O movimento Escola sem Partido começou em 2004, quando o procurador Miguel Nagib passou a defender a existência de uma lei “contra o abuso da liberdade de ensinar”. Pouco depois começaram a surgir projetos de leis visando oficializar essas ideias. “O movimento expressa forte autoritarismo, que se revela, por exemplo, na sugestão de atribuir ao Ministério da Educação (MEC) o papel de receber denúncias anônimas sobre professores que estiverem violando a lei. A ligação com algumas religiões e a defesa do liberalismo na esfera econômica também são características do movimento”, apontou Cunha.
A supressão da ideologia de gênero e até mesmo da orientação sexual nas escolas são aspectos do movimento que têm gerado forte rejeição, ao mesmo tempo em que, ganham adesão de municípios e estados que adotam leis baseadas nesses princípios em seus planos de educação. “Trata-se de um movimento concreto, com forte apoio de alguns setores da sociedade e que coloca em risco importantes conquistas para a cidadania que tivemos com a Constituição de 1988”, disse Maria Lygia Quartim de Moraes, socióloga da Universidade de Campinas (Unicamp), ainda na apresentação da conferência.

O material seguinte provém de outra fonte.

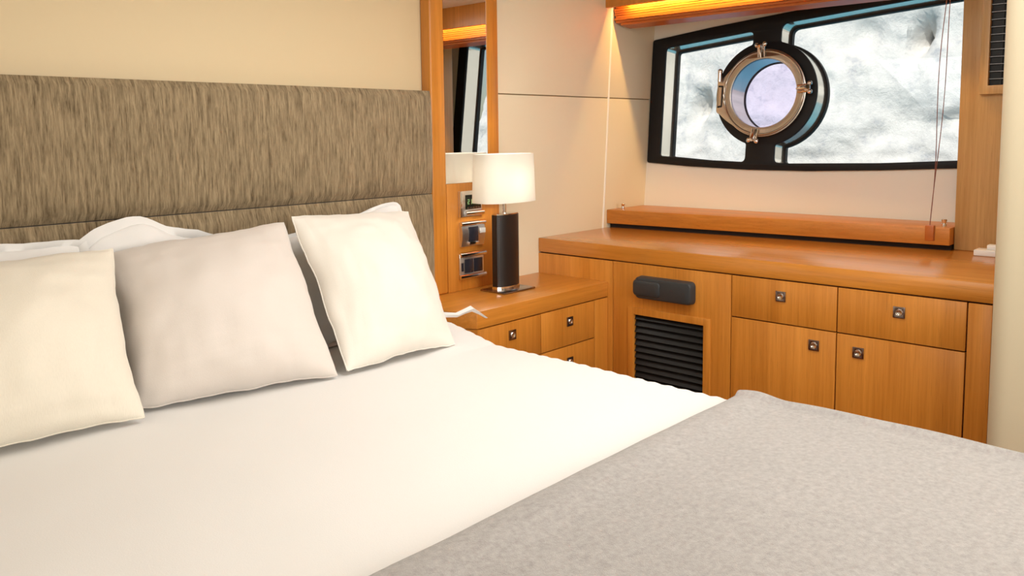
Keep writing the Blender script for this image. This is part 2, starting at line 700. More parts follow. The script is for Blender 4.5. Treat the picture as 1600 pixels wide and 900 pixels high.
obj('porthole_tube', loopwall(circle(CC, 0.188, 64), -0.03, 0.15), GEL, ring)
obj('outer_seal', plate([circle(CC, 0.205, 64), circle(CC, 0.1845, 64)], 0.15, 0.165, hull), RUBBER, ring)
obj('porthole_pane', plate([circle(CC, 0.187, 64)], -0.031, -0.026, hull), PGLASS, ring)
for a in (95, 4, 262):
    ca, sa = math.cos(math.radians(a)), math.sin(math.radians(a))

    def P(rad, tan, d):
        return hull(CC[0] + rad * ca - tan * sa, CC[1] + rad * sa + tan * ca, d)
    bm = new()
    for tn in (-0.016, 0.016):
        tube(bm, [P(0.19, tn, -0.045), P(0.245, tn, -0.045)], 0.006, 8)
        ball(bm, P(0.254, tn * 1.35, -0.050), 0.014, 10)
    tube(bm, [P(0.250, -0.03, -0.05), P(0.250, 0.03, -0.05)], 0.008, 10)
    tube(bm, [P(0.185, 0, -0.05), P(0.235, 0, -0.062), P(0.252, 0, -0.075)], [0.005, 0.009, 0.011], 10)
    tube(bm, [P(0.235, 0, -0.016), P(0.235, 0, -0.055)], 0.014, 12)
    obj('clamp', bm, CHROME, ring)
bm = new()
tube(bm, [hull(0.458, 0.31, -0.05), hull(0.458, 0.258, -0.05)], 0.012, 12)
ball(bm, hull(0.458, 0.315, -0.05), 0.014)
obj('hinge_pin', bm, CHROME, ring)
obj('hinge_slot', plate([[(0.449, 0.118), (0.476, 0.122), (0.476, 0.238), (0.449, 0.240)], [(0.449, 0.128), (0.468, 0.131), (0.468, 0.229), (0.449, 0.231)]], -0.0415, -0.039, hull), RUBBER, ring)

# ------------------------------------------------------------------ outside: rock face and sea
CREV = [(4.27, 1.40, 0.13, 0.30, 0.75), (7.88, 0.44, 0.14, 0.26, 0.6), (3.53, 0.13, 0.20, 0.16, 0.35), (5.11, 1.52, 0.22, 0.30, 0.22)]   # dark clefts in the rock


def cliff():
    bm = new()
    ny, nz_ = 300, 130
    rows = []
    for j in range(nz_ + 1):
        row = []
        for i in range(ny + 1):
            y = -8 + 32 * i / ny
            z = -1.0 + 16 * (j / nz_) ** 1.6
            p = Vector((y * 0.22 + 3, z * 0.30, 4.0))
            d = 0.36 * noise.fractal(p, 0.9, 2.1, 6)
            q = Vector((y * 0.55, z * 0.9, 9.0))
            d += 0.12 * noise.ridged_multi_fractal(q, 0.8, 2.2, 5, 1.0, 2.0) - 0.2
            d += 0.05 * noise.noise(Vector((y * 3.2, z * 5.5, 2)))
            for (cy, cz, wy, wz, dd) in CREV:
                g_ = ((y - cy + 0.25 * (z - cz)) / wy) ** 2 + ((z - cz) / wz) ** 2
                if g_ < 6:
                    d -= dd * math.exp(-g_)
            row.append(bm.verts.new((13.5 + 0.28 * z - d, y, z)))
        rows.append(row)
    for j in range(nz_):
        for i in range(ny):
            bm.faces.new((rows[j][i], rows[j][i + 1], rows[j + 1][i + 1], rows[j + 1][i]))
    return bm


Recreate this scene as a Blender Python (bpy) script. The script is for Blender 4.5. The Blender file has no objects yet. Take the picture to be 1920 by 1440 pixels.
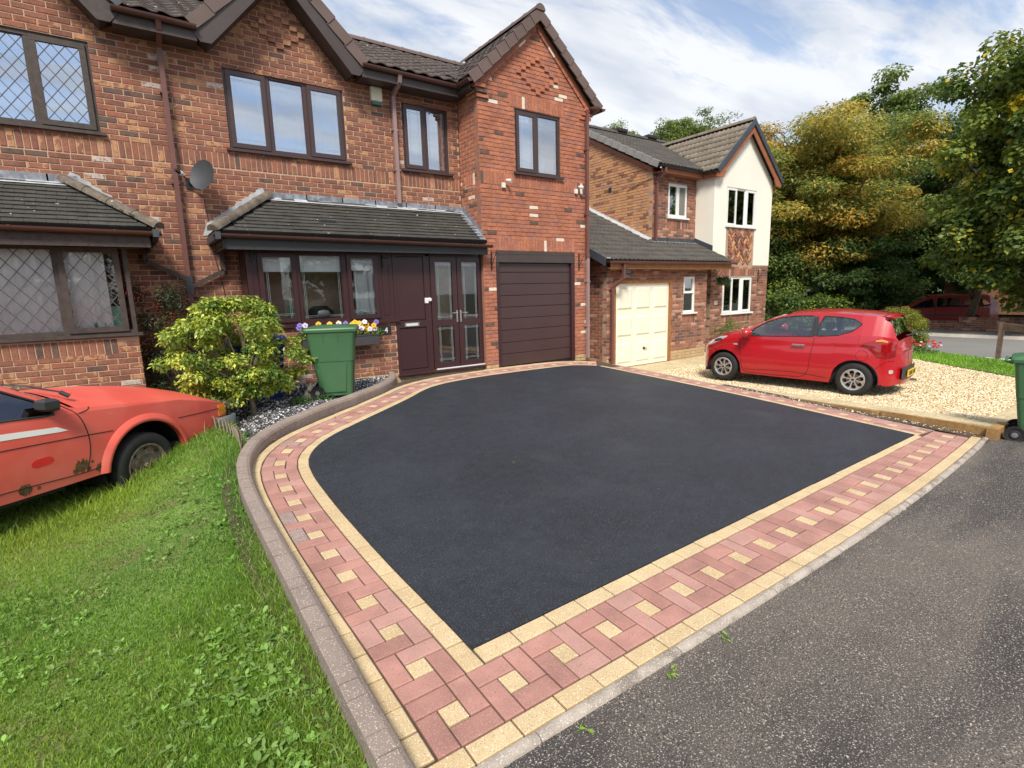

“O que alimenta esse movimento?”, questionou Cunha. Para ele convivemos com um medo de uma série de mudanças culturais em curso no Brasil, que inclui uma redução do poder parental, por exemplo. “O Escola sem Partido é um tipo de ideologia que pretende atribuir ao professor o papel que os pais gostariam de ter em casa e que não têm mais”, disse. Movimentos feministas e LGBT também têm ganhado visibilidade, defendendo novos papéis e arranjos familiares. “Essas mudanças são vistas como ameaças para a família e para a sociedade. Esse movimento se alimenta desse medo”, pontuou Cunha.
Projetos que buscam instituir a volta das aulas de educação moral e cívica e a obrigatoriedade de aulas de religião são tentativas do movimento para conter essas mudanças: “pernas de um corpo que anda”, afirmou Cunha. Ele coordena o Grupo de Trabalho (GT) Estado Laico, da SBPC. Em 2017, esse GT encaminhou uma carta a autoridades em que declarava a rejeição veemente da entidade aos projetos de lei com propostas de uma Escola sem Partido.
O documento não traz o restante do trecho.